Bento Rodrigues dois anos após o acidente. Foto: Allan Alves

“Bento era grande, Bento tinha tudo. Quadra de Futebol, escola. Tinha duas igrejas, Igreja de Nossa Senhora das Mercês e Igreja de São Bento, essa foi embora. Tinha duas igrejas evangélicas, uma Batista e uma Assembleia. Eu sei que nós estamos sem nada né, fica aí morando na casa dos outros, sem saber quando vamos voltar pra aquilo que é nosso, eles falam até 2019, mas quem sabe?”

Escola Municipal Bento Rodrigues. Foto: Allan Alves

“Era 15:30 da tarde, chegou uma neta minha e disse: Oh vó faz um pudim pra mim, aí eu falei tá. Levantei pra fazer o pudim, arrumar as coisas pra fazer janta. Quando o pudim ficou pronto e eu fui entregar minha neta, antes eu ouvi aquela explosão, mas uma explosão tão forte, que eu falei assim: oh Janine, a explosão hoje tá longe. Porque era tão perto que a gente sentia em casa, a explosão de cá, mas eram eles estourando pedras. Esse dia que a barragem estourou, foi 15:30 da tarde, quando foi 16h a barreira chegou.”

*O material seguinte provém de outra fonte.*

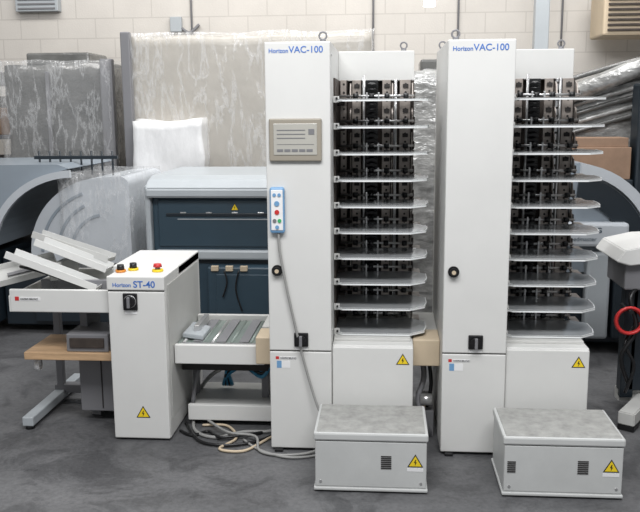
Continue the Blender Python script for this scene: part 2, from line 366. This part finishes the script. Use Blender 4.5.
# ---------------------------------------------------------------- delivery tray unit (left of stacker)
b=B()
b.box(-1.88,-1.368,3.90,3.92,.655,.772,CREAM,.005); b.box(-1.88,-1.375,4.46,4.48,.655,.772,CREAM2,.005); b.box(-1.88,-1.375,3.92,4.46,.655,.675,CREAM2,.003)
b.box(-1.885,-1.87,3.90,4.48,.655,.74,CREAM,.004)
b.box(-1.85,-1.83,3.898,3.9,.715,.735,RED,0); b.box(-1.825,-1.72,3.898,3.9,.715,.733,WHITE,0); b.text('HARRIS BRUNO',-1.822,3.898,.719,.013,BLACK,'sticker_lettering')
b.box(-1.62,-1.40,3.95,4.2,.435,.53,GREY,.006); b.box(-1.60,-1.42,3.94,3.96,.46,.51,BROWN,.003)
b.box(-1.60,-1.56,4.1,4.3,.50,.66,GREY,.003)
b.box(-1.84,-1.37,3.93,4.28,.395,.435,WOOD,.004)
b.box(-1.62,-1.375,4.1,4.45,.06,.395,GREY,.006); b.box(-1.50,-1.495,4.095,4.1,.08,.38,DARK,0)
b.cyl((-1.80,4.0,.395),(-1.80,4.0,.37),.012,STEEL,10); b.cyl((-1.81,4.0,.345),(-1.785,4.0,.345),.025,WHITE,16); b.box(-1.815,-1.78,3.99,4.01,.345,.375,STEEL,.002)
b.box(-1.89,-1.83,3.96,4.70,.02,.07,CANOPY,.006); b.box(-1.89,-1.40,4.40,4.46,.05,.10,GREY,.004); b.cyl((-1.86,3.99,0),(-1.86,3.99,.02),.025,BLACK,14); b.cyl((-1.86,4.66,0),(-1.86,4.66,.02),.025,BLACK,14)
b.box(-1.875,-1.835,4.40,4.44,.07,.66,GREY,.004)
b.box(-1.45,-1.40,4.2,4.25,0,.06,GREY,.003); b.box(-1.60,-1.55,4.2,4.25,0,.06,GREY,.003)
def gutter(cx,cy,cz,L,W,h,rx,ry,rz,m1,m2):
    b.M=Matrix.Translation((cx,cy,cz))@Matrix.Rotation(math.radians(rz),4,'Z')@Matrix.Rotation(math.radians(ry),4,'Y')@Matrix.Rotation(math.radians(rx),4,'X')
    b.box(-L/2,L/2,-W/2,W/2,-.002,.002,m2,.001)
    b.box(-L/2,L/2,-W/2-.003,-W/2,-.002,h,m1,.001); b.box(-L/2,L/2,W/2,W/2+.003,-.002,h,m1,.001)
    b.box(L/2-.003,L/2,-W/2,W/2,-.002,h*.6,m1,.001)
    b.box(-L*.3,L*.35,-.012,.012,.002,.012,GREY,.001)
    b.M=None
gutter(-1.69,4.02,.835,.48,.16,.035,-5,22,6,CREAM,TRAYTOP)
gutter(-1.66,4.22,.88,.40,.16,.035,-5,22,4,CREAM,TRAYTOP)
gutter(-1.88,4.12,.82,.32,.14,.035,25,-10,30,CREAM,CREAM2)
gutter(-1.72,4.38,.90,.44,.14,.035,-5,18,0,CREAM2,TRAYTOP)
b.box(-1.80,-1.42,4.1,4.13,.675,.78,GREY,.004); b.box(-1.75,-1.71,4.1,4.42,.675,.86,CREAM2,.004)
b.tube([(-1.88,4.05,.86),(-1.74,4.0,.84),(-1.56,4.0,.78)],.008,BLACK,8)
b.done('delivery_table')
# ---------------------------------------------------------------- dark blue binder behind
b=B()
b.box(-1.60,-.40,5.55,6.5,.08,1.09,SLATE,.01)
b.prism([(5.46,1.07),(5.46,1.13),(5.52,1.185),(5.62,1.21),(6.5,1.21),(6.5,1.07)],'x',-1.62,-.38,CANOPY,.01)
b.box(-1.56,-.44,5.535,5.56,.72,1.05,SLATE,.01)
b.box(-1.50,-.50,5.525,5.54,.935,.955,SLATE2,.003)
b.box(-1.42,-.60,5.528,5.54,.91,.917,CANOPY,.001)
for k in range(5): b.box(-1.40+.18*k,-1.36+.18*k,5.525,5.54,.955,.963,STEEL,.001)
b.box(-1.58,-.42,5.50,5.56,.635,.70,CANOPY,.012); b.box(-1.60,-.42,5.545,5.56,.60,.635,SLATE2,.002)
b.box(-1.20,-.42,5.42,5.56,.12,.60,SLATE,.012); b.box(-1.14,-.5,5.415,5.425,.16,.55,SLATE,.004)
for k in range(3): b.box(-1.17+.1*k,-1.12+.1*k,5.40,5.43,.575,.61,BEIGE,.003)
b.tube([(-1.08,5.40,.58),(-1.06,5.39,.5),(-1.09,5.39,.40)],.006,BLACK,6); b.tube([(-.98,5.40,.58),(-1.0,5.39,.45),(-.96,5.39,.30)],.006,BLACK,6)
b.warn(-1.02,5.535,1.0,.05)
b.box(-1.64,-1.60,5.5,6.4,.10,1.15,CANOPY,.012)
for x in (-1.55,-.45):
    for y in (5.6,6.4): b.cyl((x,y,0),(x,y,.09),.03,BLACK,14)
b.done('dark_blue_finishing_machine')
# ---------------------------------------------------------------- left press
def arc(cx,cz,rx,rz,a0,a1,n=14): return [(cx+rx*math.cos(math.radians(a0+(a1-a0)*k/n)),cz+rz*math.sin(math.radians(a0+(a1-a0)*k/n))) for k in range(n+1)]
b=B()
b.prism([(-3.5,1.27),(-2.32,1.28),(-2.24,1.25)]+arc(-2.20,.62,.66,.62,93,175)[1:]+[(-3.5,.62)],'y',5.7,6.7,HOOD,0)
b.prism(arc(-2.20,.62,.66,.62,92,172)+arc(-2.20,.62,.61,.57,172,92),'y',5.66,5.7,HOODL)
b.prism([(-3.5,.62),(-2.87,.62),(-2.87,.1),(-3.5,.1)],'y',5.75,6.7,SLATE2)
b.prism(arc(-2.02,.62,.58,.56,178,100)+[(-1.90,1.19)]+arc(-1.92,1.12,.08,.07,80,0,6)+[(-1.84,.55),(-2.6,.55)],'y',5.8,6.7,HOODL,0)
b.prism(arc(-2.02,.62,.50,.48,178,110)+arc(-2.02,.62,.48,.46,110,178),'y',5.79,5.801,HOOD)
b.prism(arc(-2.02,.62,.38,.40,175,115)+arc(-2.02,.62,.36,.38,115,175),'y',5.79,5.801,HOOD)
b.prism(arc(-2.02,.62,.28,.30,175,100)+arc(-2.02,.62,.26,.28,100,175),'y',5.79,5.801,HOOD)
b.box(-2.85,-1.86,5.85,6.7,.06,.58,SLATE2,.01)
b.box(-2.60,-2.0,5.80,5.85,.1,.5,SLATE2,.006)
b.box(-2.62,-1.98,6.0,6.03,1.30,1.325,SLATE2,.003)
for k in range(8):
    x=-2.58+.08*k; b.cyl((x,6.01,1.18),(x,6.01,1.36),.008,SLATE2,8)
b.lump(-2.34,-1.80,5.74,6.5,.45,1.215,FILM,.025,14,5)
b.done('printing_press')
# ---------------------------------------------------------------- wrapped things
b=B(); b.lump(-3.36,-2.42,7.2,7.9,0,2.06,WRAPD,.03,18,3); b.box(-3.2,-2.62,7.3,7.8,2.05,2.17,WRAPD,.02); b.box(-2.47,-2.36,7.12,7.2,0,2.1,GREY,.01)
b.box(-2.98,-2.95,7.165,7.2,.2,2.0,GREY,.004)
b.lump(-3.38,-2.38,7.1,7.92,.9,2.09,FILM,.03,18,4)
b.done('film_wrapped_cabinet')
b=B(); b.lump(-2.16,-.12,6.95,7.9,0,2.27,WRAPB,.02,26,2.2)
b.box(-2.2,-2.12,6.88,6.95,0,2.30,GREY,.01); b.lump(-2.08,-1.50,6.72,6.96,.6,1.58,WRAPW,.035,14,3)
b.lump(-2.18,-.10,6.9,7.92,1.1,2.29,FILM,.025,22,3)
b.done('film_wrapped_machine')
b=B(); b.box(-4.1,-3.42,7.5,7.95,0,.04,GREY,.003)
for z in (.5,.95,1.4,1.9): b.box(-4.1,-3.42,7.5,7.95,z,z+.04,GREY,.003)
for x in (-4.1,-3.46): b.box(x,x+.04,7.5,7.54,0,1.94,GREY,.003)
for k,(x,z,h,m) in enumerate(((-4.0,1.44,.3,DARK),(-3.8,1.44,.36,WRAPD),(-3.62,1.44,.25,CARD),(-4.0,.99,.3,SLATE),(-3.75,.99,.25,DARK),(-3.9,.54,.3,DARK),(-3.6,.54,.3,GREY),(-3.7,1.94,.08,WRAPD))): b.box(x,x+.16,7.52,7.85,z,z+h,m,.01)
b.done('storage_rack')
b=B(); b.lump(.10,.62,5.9,6.5,0,1.92,WRAPS,.05,16,4); b.box(.25,.5,6.0,6.3,1.9,2.0,WRAPD,.02)
b.done('film_wrapped_crate')
b=B()
b.prism([(1.30,.0),(2.6,.0),(2.6,2.25),(2.12,2.06),(1.75,1.93),(1.30,1.72)],'y',6.7,7.3,WRAPS,.01)
for k in range(7):
    z=1.45+.07*k; b.tube([(1.28,6.69,z-.05),(1.6,6.66,z+.05),(2.0,6.68,z+.16),(2.5,6.69,z+.3)],.02,WRAPS if k%2 else WRAPD)
b.cyl((1.35,6.6,1.72),(2.6,6.6,2.22),.07,WRAPS,20)
b.done('film_wrapped_conveyor')
b=B(); b.box(1.35,1.84,6.32,6.6,1.12,1.36,CARD,.005); b.box(1.34,1.82,6.34,6.6,1.36,1.43,CARD,.004); b.box(1.3,1.86,6.3,6.65,0,1.12,SLATE2,.01); b.box(1.87,2.5,6.3,6.5,0,1.83,SLATE2,.02)
b.box(1.90,2.0,6.28,6.3,1.2,1.78,BLACK,.003)
b.done('control_cabinet')
b=B()
b.prism([(.85,.62),(.85,1.27),(1.30,1.29)]+arc(1.25,.60,.62,.69,82,0)+[(1.87,.55),(.85,.55)],'y',5.6,6.2,HOOD,0)
b.prism(arc(1.25,.60,.62,.69,85,0)+arc(1.25,.60,.55,.62,0,85),'y',5.55,5.6,HOODL)
b.prism(arc(1.25,.60,.54,.60,85,5)+arc(1.25,.60,.38,.44,5,85),'y',5.57,5.6,SLATE2)
b.box(.9,1.62,5.5,5.6,.74,.90,HOODL,.02); b.text('HEIDELBERG',1.16,5.5,.835,.05,SLATE,'maker_lettering',.001); b.text('Speedmaster',1.2,5.5,.78,.04,SLATE,'model_lettering')
b.box(.9,1.9,5.62,6.2,.05,.58,SLATE2,.01); b.box(1.36,1.52,5.52,5.62,.1,.70,CANOPY,.02)
b.box(1.54,1.95,5.5,5.62,.1,.72,SLATE2,.02)
b.done('printing_press')
# feeder stand on the right
b=B()
b.prism([(1.21,.86),(1.25,.92),(1.40,.955),(1.75,.97),(1.75,.90),(1.28,.84)],'y',4.3,4.75,CREAM,.005)
b.box(1.27,1.70,4.35,4.7,.70,.85,GREY,.01)
b.box(1.30,1.37,4.42,4.50,.08,.75,SLATE2,.005); b.box(1.34,1.75,4.42,4.6,.12,.70,SLATE2,.008)
b.prism([(1.22,4.16),(1.29,4.11),(1.60,4.60),(1.53,4.65)],'z',.03,.10,CREAM2,.006)
b.prism([(1.22,4.16),(1.29,4.11),(1.34,4.19),(1.27,4.24)],'z',0,.03,BLACK,.003)
b.box(1.30,1.8,4.45,4.52,.05,.12,CREAM2,.005)
cx,cz=1.285,.555
for k in range(5): b.ring((cx+.003*k,4.27+.014*k,cz-.004*k),.07-.004*(k%2),.008,RED,'y')
b.cyl((cx,4.25,cz+.05),(cx,4.42,cz+.05),.012,BLACK,12)
b.tube([(1.36,4.38,.72),(1.30,4.33,.66),(1.33,4.3,.5),(1.26,4.3,.35),(1.31,4.32,.2)],.012,BLACK)
b.tube([(1.36,4.38,.52),(1.28,4.31,.42),(1.33,4.3,.3),(1.29,4.3,.15)],.009,BLACK)
b.done('feeder_stand')
# ---------------------------------------------------------------- wall fittings
b=B(); b.box(1.37,1.50,7.9,8.02,0,4.6,CANOPY,.01); b.box(1.32,1.55,7.86,8.06,0,.02,GREY,.003); b.done('steel_column')
b=B(); b.box(1.98,2.6,7.9,8.4,2.30,2.75,BEIGE,.02)
for k in range(9): b.box(2.02,2.56,7.88,7.91,2.34+.045*k,2.36+.045*k,BROWN,.002)
b.cyl((2.3,8.15,2.75),(2.3,8.15,4.6),.02,GREY); b.box(2.25,2.35,8.1,8.6,3.0,3.05,GREY,.003)
b.done('unit_heater')
b=B(); b.box(-3.80,-3.35,8.5,8.6,2.67,2.95,CANOPY,.006)
for k in range(6): b.box(-3.77,-3.38,8.49,8.505,2.69+.045*k,2.705+.045*k,GREY,0)
b.done('wall_vent')
b=B()
for x in (-1.98,-.12,.73,1.75): b.cyl((x,8.58,1.5),(x,8.58,4.6),.010,GREY,8)
b.tube([(-2.1,8.57,2.5),(-2.0,8.55,2.44),(-1.9,8.57,2.52)],.015,GREY)
b.box(-2.2,-2.08,8.55,8.6,2.45,2.60,CANOPY,.006)
b.done('wall_conduit')
b=B(); b.cyl((.37,7.2,2.50),(.37,7.2,2.58),.05,LAMP,16,.04); b.cyl((.37,7.2,2.58),(.37,7.2,2.66),.06,GREY,16,.03); b.cyl((.37,7.2,2.66),(.37,7.2,4.6),.008,BLACK,8); b.done('pendant_lamp')
# ---------------------------------------------------------------- light
w=bpy.data.worlds.new('world'); scene.world=w; w.use_nodes=True
bg=w.node_tree.nodes['Background']; bg.inputs[0].default_value=(.95,.97,1,1); bg.inputs[1].default_value=.42
def area(name,loc,tgt,sx,sy,e,col=(.99,.99,1)):
    l=bpy.data.lights.new(name,'AREA'); l.shape='RECTANGLE'; l.size=sx; l.size_y=sy; l.energy=e; l.color=col
    o=bpy.data.objects.new(name,l); COL.objects.link(o); o.location=loc
    o.rotation_euler=(Vector(tgt)-Vector(loc)).to_track_quat('-Z','Y').to_euler()
area('ceiling_light_front',(0,1.2,4.2),(0,3.9,.9),4,1.2,215)
area('ceiling_light_mid',(0,4.8,4.4),(0,4.9,0),5,.5,95)
area('ceiling_light_rear',(-.5,6.4,4.4),(-.5,8.0,1.6),7,.6,150,(1,.98,.95))
# ---------------------------------------------------------------- camera
c=bpy.data.cameras.new('camera'); co=bpy.data.objects.new('camera',c); COL.objects.link(co)
c.sensor_width=36; c.lens=46.125
R=Matrix.Rotation(math.radians(4.5),3,'Z')@Matrix.Rotation(math.radians(90-10.1),3,'X')@Matrix.Rotation(math.radians(-.4),3,'Z')
co.matrix_world=Matrix.Translation((0,0,1.65))@R.to_4x4()
scene.camera=co
try: scene.view_settings.view_transform='Standard'
except Exception: pass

Área próxima a Bento Rodrigues, atingida pela lama. Foto: Allan Alves

“Depois da lama, tudo que eles puderam roubar eles levaram, não deixou nada, porta, janela(Se referindo à onda de roubos de acabamentos das casas na comunidade). Ainda vou dar Graças a Deus, porque nós ficamos salvos né, porque da proporção que foi, foi uma coisa muito triste. E as vezes o povo ainda comenta: “ Ah o povo do bento… Eu falo, cala!
Porque se vocês tivessem na nossa situação, vocês iam ver como dói. Mas dói, não tem nada comparável, nesse dia, tinha tanto policiamento, que nós estávamos no mato de noite, e eu falava, cuidado que aqui tem buraco! Vou “te falar meu filho, é muito triste mesmo, nesse dia foi minha filha lá nos pegar, mas nós passamos a noite lá.”

O que havia de reconhecível e o que compartilhavam enquanto comunidade são lembranças que cada antigo morador leva consigo. Enquanto isso, a esperança de um novo Bento se mantém firme, e Dona Maria do Carmo consciente de que a antiga rotina não voltará, mantém na memória histórias e costumes impermeáveis pela lama, e espera que as providências sejam tomadas, que respeitem sua idade, sua história e a dignidade de todos os moradores do Bento.